Find the line containing "Write part 2 of" and copy it exactly, along with every line after it up to and including the line containing "window('window_1', -.19, 2.90, 2.80, .032);". Copy nothing else.

▶ [SUPPLIED MATERIAL]
— start —
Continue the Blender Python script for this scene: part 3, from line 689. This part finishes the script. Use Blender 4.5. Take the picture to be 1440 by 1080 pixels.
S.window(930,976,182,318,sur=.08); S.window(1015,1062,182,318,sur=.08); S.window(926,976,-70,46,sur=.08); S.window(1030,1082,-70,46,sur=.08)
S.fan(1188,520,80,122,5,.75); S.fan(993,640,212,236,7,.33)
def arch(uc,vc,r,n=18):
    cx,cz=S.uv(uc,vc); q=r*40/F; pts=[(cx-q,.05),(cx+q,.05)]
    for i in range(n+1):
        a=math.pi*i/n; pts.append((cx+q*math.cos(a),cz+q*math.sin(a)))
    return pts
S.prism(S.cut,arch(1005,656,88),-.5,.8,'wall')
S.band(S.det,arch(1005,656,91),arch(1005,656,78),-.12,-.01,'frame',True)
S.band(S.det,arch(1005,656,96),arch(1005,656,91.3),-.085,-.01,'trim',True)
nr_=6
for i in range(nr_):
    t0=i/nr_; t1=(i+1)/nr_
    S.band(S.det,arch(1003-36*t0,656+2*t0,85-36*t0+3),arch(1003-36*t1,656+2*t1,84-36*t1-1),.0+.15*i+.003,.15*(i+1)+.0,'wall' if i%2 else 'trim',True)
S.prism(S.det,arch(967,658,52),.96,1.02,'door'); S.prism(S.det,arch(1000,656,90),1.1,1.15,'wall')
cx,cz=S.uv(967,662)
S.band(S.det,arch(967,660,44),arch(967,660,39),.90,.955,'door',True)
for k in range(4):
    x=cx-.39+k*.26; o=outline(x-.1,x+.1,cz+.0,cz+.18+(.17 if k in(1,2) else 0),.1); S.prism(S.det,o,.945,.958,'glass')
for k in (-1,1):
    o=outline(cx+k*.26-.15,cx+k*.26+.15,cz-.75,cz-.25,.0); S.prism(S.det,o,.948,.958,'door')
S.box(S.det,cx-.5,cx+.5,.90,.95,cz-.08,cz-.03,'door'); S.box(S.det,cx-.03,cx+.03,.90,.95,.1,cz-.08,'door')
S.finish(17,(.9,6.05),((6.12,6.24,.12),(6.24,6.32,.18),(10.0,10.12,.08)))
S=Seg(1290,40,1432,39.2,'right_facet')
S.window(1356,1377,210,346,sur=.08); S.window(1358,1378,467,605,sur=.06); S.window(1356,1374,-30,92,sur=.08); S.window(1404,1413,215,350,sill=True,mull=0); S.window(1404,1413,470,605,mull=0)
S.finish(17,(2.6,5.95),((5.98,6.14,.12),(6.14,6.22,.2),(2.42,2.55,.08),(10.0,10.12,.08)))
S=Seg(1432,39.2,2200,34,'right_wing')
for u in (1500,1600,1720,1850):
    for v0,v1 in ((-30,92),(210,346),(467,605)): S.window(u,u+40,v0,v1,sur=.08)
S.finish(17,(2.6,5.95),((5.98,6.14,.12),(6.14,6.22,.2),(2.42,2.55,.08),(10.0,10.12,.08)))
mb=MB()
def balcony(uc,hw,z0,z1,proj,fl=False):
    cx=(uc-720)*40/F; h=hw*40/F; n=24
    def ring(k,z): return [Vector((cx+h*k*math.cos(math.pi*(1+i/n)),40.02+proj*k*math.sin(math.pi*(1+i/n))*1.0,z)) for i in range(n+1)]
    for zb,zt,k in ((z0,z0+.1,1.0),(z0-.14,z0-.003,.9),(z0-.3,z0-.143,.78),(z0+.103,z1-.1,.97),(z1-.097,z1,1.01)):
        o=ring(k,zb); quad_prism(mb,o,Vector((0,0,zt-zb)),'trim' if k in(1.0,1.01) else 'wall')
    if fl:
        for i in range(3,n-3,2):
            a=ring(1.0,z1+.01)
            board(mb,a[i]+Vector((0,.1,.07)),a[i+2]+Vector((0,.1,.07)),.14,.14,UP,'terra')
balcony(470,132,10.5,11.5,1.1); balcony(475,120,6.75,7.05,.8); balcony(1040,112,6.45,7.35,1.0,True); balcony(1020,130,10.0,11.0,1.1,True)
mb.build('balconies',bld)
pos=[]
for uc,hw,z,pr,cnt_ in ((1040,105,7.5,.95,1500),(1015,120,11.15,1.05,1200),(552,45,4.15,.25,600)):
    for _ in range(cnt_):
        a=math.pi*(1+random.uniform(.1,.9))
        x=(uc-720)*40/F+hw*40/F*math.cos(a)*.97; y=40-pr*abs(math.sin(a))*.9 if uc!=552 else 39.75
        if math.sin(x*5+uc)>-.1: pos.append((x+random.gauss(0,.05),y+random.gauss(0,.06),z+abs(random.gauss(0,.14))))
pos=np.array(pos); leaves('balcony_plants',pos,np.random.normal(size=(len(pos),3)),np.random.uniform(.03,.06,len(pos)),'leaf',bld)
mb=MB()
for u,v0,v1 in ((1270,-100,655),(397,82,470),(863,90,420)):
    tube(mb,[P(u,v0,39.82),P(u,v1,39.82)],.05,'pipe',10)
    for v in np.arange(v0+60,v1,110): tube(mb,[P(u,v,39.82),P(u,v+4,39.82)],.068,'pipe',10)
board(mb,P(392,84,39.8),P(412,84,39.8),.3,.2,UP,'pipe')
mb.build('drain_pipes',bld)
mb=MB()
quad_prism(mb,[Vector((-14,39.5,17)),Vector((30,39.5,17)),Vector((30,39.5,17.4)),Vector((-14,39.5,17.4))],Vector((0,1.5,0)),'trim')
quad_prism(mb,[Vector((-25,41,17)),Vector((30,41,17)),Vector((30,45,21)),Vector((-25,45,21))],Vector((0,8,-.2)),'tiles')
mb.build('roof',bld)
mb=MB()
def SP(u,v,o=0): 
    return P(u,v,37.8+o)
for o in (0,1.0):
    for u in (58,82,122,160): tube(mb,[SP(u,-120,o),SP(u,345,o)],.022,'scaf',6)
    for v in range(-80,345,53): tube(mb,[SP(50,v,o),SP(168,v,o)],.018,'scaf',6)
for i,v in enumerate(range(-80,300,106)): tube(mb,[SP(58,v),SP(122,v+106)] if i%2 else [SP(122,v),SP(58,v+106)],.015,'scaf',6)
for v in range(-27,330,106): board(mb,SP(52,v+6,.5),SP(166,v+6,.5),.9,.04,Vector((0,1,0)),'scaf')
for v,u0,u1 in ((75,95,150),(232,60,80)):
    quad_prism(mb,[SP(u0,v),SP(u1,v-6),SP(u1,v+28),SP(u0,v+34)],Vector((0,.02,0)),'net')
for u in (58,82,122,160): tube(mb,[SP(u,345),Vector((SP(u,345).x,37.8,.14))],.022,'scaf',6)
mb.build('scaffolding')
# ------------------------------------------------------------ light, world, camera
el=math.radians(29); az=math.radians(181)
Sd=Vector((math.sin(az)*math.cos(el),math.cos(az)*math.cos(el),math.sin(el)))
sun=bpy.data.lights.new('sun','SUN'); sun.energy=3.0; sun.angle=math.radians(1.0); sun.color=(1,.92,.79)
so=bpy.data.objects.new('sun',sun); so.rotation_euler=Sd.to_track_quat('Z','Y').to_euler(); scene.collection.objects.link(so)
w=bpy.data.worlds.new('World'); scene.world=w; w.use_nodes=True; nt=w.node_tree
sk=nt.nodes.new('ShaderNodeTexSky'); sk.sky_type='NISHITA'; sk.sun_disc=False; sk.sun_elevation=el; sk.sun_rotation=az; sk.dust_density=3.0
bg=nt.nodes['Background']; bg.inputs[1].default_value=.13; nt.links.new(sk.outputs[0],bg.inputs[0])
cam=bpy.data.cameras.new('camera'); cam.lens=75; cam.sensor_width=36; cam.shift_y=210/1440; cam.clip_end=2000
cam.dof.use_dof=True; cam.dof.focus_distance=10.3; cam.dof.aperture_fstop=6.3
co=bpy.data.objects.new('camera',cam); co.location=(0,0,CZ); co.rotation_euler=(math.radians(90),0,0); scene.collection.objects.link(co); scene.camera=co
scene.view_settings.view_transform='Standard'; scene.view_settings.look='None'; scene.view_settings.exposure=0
— end —
— start —
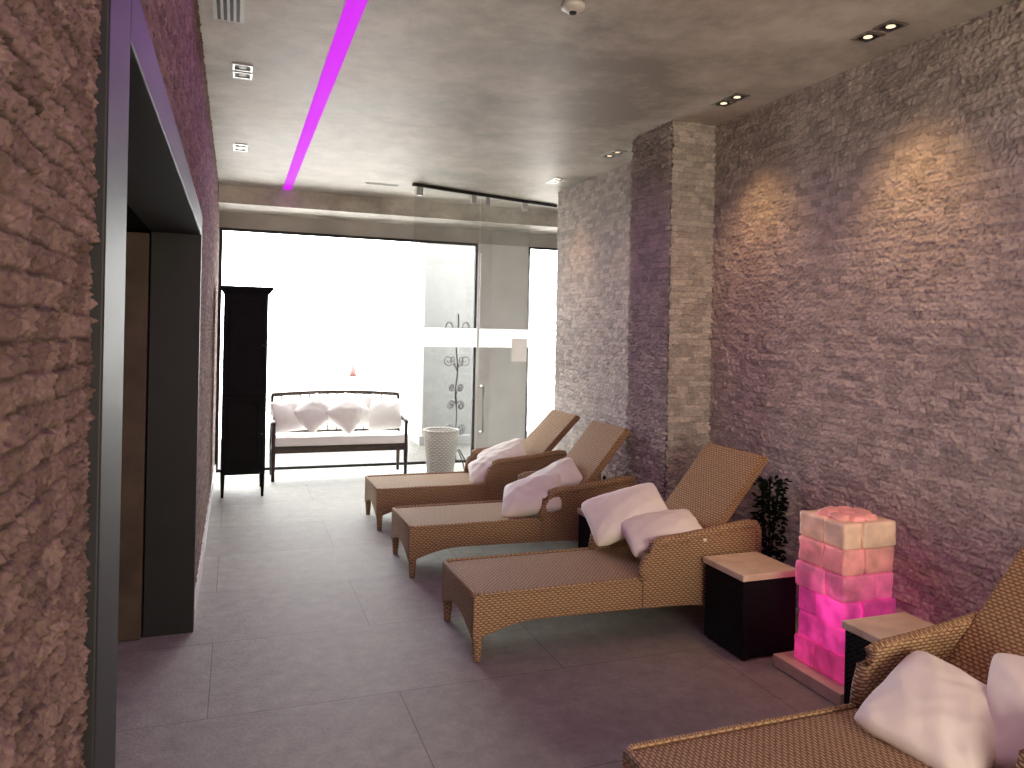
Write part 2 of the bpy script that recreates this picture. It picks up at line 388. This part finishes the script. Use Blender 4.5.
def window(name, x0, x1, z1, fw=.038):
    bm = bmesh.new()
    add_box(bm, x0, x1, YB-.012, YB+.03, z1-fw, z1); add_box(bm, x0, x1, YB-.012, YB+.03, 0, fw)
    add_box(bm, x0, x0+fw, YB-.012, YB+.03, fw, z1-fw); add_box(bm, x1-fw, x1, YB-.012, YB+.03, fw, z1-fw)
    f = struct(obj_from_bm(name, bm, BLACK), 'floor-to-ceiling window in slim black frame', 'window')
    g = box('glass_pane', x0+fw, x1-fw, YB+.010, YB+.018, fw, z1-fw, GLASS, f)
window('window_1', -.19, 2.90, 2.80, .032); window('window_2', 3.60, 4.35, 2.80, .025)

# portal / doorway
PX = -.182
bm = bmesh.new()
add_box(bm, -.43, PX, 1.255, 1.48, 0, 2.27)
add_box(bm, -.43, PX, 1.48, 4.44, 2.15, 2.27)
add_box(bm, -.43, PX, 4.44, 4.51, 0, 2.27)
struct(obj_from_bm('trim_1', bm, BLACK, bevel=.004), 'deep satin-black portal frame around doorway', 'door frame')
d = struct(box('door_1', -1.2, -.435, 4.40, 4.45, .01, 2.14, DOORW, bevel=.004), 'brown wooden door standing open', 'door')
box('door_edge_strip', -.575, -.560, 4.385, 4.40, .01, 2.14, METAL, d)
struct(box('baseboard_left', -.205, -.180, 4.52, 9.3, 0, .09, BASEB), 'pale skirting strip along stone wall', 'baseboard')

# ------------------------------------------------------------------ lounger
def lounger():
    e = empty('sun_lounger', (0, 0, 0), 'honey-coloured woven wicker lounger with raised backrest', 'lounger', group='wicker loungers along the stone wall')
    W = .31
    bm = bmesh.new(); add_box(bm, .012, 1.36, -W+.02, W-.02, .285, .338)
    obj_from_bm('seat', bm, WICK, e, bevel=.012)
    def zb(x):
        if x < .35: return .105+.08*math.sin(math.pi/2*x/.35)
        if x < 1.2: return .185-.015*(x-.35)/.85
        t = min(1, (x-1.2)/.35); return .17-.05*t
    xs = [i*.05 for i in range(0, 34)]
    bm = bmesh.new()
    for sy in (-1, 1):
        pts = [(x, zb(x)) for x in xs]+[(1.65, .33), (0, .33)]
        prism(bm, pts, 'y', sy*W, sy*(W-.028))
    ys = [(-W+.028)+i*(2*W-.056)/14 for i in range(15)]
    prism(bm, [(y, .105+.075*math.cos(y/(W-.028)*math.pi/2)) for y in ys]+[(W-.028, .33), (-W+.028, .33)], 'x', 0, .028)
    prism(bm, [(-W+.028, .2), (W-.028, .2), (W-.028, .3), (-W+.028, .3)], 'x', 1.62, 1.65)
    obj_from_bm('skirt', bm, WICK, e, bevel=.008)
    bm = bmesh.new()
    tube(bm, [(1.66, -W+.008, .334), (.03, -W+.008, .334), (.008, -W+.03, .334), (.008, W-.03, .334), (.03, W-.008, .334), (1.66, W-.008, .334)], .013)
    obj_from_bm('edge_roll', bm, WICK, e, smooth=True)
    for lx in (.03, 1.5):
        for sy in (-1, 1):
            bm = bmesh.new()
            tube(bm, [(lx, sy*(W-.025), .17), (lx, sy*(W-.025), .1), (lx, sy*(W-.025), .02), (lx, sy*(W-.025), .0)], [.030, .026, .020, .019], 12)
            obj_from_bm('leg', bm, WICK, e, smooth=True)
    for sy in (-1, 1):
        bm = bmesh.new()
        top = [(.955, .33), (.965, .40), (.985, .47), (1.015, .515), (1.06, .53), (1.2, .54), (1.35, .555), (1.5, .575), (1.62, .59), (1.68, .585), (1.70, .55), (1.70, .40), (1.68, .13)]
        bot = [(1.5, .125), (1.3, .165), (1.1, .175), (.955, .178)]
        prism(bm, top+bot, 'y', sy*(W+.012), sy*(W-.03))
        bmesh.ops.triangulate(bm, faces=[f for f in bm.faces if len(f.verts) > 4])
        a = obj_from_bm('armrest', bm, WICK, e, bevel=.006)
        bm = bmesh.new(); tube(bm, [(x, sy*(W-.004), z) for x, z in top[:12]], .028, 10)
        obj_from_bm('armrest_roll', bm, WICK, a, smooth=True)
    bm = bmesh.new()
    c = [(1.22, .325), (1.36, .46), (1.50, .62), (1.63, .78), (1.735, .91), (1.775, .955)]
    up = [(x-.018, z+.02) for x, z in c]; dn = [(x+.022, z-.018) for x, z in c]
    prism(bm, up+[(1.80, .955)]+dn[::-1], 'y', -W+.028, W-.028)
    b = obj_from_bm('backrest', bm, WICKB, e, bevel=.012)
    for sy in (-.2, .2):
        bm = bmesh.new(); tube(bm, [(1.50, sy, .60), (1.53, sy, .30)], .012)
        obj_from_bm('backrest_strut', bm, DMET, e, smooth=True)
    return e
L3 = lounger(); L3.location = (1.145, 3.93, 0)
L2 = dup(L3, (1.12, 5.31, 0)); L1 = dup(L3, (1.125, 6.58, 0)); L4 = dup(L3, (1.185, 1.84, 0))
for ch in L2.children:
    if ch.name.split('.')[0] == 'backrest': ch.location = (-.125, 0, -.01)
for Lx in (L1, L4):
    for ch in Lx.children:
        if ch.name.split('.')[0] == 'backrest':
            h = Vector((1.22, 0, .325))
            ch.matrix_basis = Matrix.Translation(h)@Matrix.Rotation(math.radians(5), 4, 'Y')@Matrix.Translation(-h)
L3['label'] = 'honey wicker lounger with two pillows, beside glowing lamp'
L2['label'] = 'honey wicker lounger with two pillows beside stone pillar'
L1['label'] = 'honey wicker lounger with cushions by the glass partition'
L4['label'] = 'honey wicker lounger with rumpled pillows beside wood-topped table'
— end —
— start —
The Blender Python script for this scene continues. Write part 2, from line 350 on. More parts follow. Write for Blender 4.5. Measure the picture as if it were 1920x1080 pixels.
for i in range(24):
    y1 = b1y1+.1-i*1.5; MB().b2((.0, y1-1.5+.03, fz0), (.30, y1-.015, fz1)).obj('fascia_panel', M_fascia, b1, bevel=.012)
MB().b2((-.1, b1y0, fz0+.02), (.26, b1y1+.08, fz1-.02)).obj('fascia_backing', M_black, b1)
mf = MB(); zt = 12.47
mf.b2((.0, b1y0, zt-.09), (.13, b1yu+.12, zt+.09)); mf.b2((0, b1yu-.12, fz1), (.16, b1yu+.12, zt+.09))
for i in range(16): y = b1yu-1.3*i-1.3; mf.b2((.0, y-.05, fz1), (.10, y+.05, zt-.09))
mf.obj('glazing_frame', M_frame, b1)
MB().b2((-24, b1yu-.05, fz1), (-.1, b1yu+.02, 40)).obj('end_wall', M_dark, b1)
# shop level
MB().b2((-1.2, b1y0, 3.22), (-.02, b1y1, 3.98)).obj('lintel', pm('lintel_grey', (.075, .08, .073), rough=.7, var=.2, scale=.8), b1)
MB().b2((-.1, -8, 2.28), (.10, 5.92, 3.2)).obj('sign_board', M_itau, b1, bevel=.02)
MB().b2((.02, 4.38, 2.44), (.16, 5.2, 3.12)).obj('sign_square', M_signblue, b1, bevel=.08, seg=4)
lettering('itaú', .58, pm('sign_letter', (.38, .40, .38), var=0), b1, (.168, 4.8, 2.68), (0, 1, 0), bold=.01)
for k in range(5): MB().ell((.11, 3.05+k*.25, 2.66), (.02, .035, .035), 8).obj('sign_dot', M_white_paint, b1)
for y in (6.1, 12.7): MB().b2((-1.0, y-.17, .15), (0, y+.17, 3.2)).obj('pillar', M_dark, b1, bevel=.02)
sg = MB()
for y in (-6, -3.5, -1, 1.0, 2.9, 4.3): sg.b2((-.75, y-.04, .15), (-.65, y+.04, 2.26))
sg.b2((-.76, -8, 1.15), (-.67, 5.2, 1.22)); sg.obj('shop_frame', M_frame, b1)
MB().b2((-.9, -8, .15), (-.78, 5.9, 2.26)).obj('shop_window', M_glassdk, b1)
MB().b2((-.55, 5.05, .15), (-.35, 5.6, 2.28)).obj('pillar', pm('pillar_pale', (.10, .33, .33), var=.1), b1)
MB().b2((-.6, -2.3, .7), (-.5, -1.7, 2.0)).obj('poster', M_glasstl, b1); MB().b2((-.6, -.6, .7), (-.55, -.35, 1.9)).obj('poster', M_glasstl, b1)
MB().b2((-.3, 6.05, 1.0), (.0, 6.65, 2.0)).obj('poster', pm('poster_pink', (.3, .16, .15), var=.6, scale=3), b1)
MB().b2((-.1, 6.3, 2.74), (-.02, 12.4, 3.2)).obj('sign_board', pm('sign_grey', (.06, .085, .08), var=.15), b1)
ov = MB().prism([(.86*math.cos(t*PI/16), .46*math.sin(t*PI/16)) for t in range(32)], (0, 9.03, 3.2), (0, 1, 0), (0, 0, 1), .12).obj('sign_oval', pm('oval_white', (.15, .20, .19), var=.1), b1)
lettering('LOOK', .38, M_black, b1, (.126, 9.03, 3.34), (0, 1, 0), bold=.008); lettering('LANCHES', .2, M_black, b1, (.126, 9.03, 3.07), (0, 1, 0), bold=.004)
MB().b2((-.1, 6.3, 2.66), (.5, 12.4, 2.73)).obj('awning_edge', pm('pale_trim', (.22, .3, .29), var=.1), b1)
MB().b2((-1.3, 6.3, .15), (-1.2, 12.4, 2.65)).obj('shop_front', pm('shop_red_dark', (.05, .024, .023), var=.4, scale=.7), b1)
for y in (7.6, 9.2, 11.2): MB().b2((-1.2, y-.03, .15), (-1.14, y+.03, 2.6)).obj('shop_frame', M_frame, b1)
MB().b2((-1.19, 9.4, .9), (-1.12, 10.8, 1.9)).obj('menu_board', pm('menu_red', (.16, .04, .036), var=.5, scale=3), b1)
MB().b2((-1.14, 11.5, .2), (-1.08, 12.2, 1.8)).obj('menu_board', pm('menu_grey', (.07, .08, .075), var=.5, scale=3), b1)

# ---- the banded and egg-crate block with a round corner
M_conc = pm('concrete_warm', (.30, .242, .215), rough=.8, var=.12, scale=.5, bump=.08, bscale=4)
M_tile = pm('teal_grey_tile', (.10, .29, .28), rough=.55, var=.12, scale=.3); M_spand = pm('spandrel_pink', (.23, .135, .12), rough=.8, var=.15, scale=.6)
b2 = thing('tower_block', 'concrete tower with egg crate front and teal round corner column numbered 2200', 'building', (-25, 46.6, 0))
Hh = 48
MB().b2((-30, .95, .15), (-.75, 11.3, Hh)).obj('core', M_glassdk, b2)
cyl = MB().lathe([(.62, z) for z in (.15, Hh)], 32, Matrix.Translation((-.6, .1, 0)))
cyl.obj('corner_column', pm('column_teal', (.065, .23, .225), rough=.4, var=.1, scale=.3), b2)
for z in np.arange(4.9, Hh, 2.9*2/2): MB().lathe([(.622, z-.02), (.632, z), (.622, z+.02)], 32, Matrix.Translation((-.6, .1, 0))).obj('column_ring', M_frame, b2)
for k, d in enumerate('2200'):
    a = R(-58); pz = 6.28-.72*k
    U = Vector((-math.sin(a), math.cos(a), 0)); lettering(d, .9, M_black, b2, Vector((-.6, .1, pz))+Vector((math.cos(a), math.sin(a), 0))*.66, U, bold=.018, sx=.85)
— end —
▶ [TASK SOLUTION]
Write part 2 of the bpy script that recreates this picture. It picks up at line 388. This part finishes the script. Use Blender 4.5.
def window(name, x0, x1, z1, fw=.038):
    bm = bmesh.new()
    add_box(bm, x0, x1, YB-.012, YB+.03, z1-fw, z1); add_box(bm, x0, x1, YB-.012, YB+.03, 0, fw)
    add_box(bm, x0, x0+fw, YB-.012, YB+.03, fw, z1-fw); add_box(bm, x1-fw, x1, YB-.012, YB+.03, fw, z1-fw)
    f = struct(obj_from_bm(name, bm, BLACK), 'floor-to-ceiling window in slim black frame', 'window')
    g = box('glass_pane', x0+fw, x1-fw, YB+.010, YB+.018, fw, z1-fw, GLASS, f)
window('window_1', -.19, 2.90, 2.80, .032); window('window_2', 3.60, 4.35, 2.80, .025)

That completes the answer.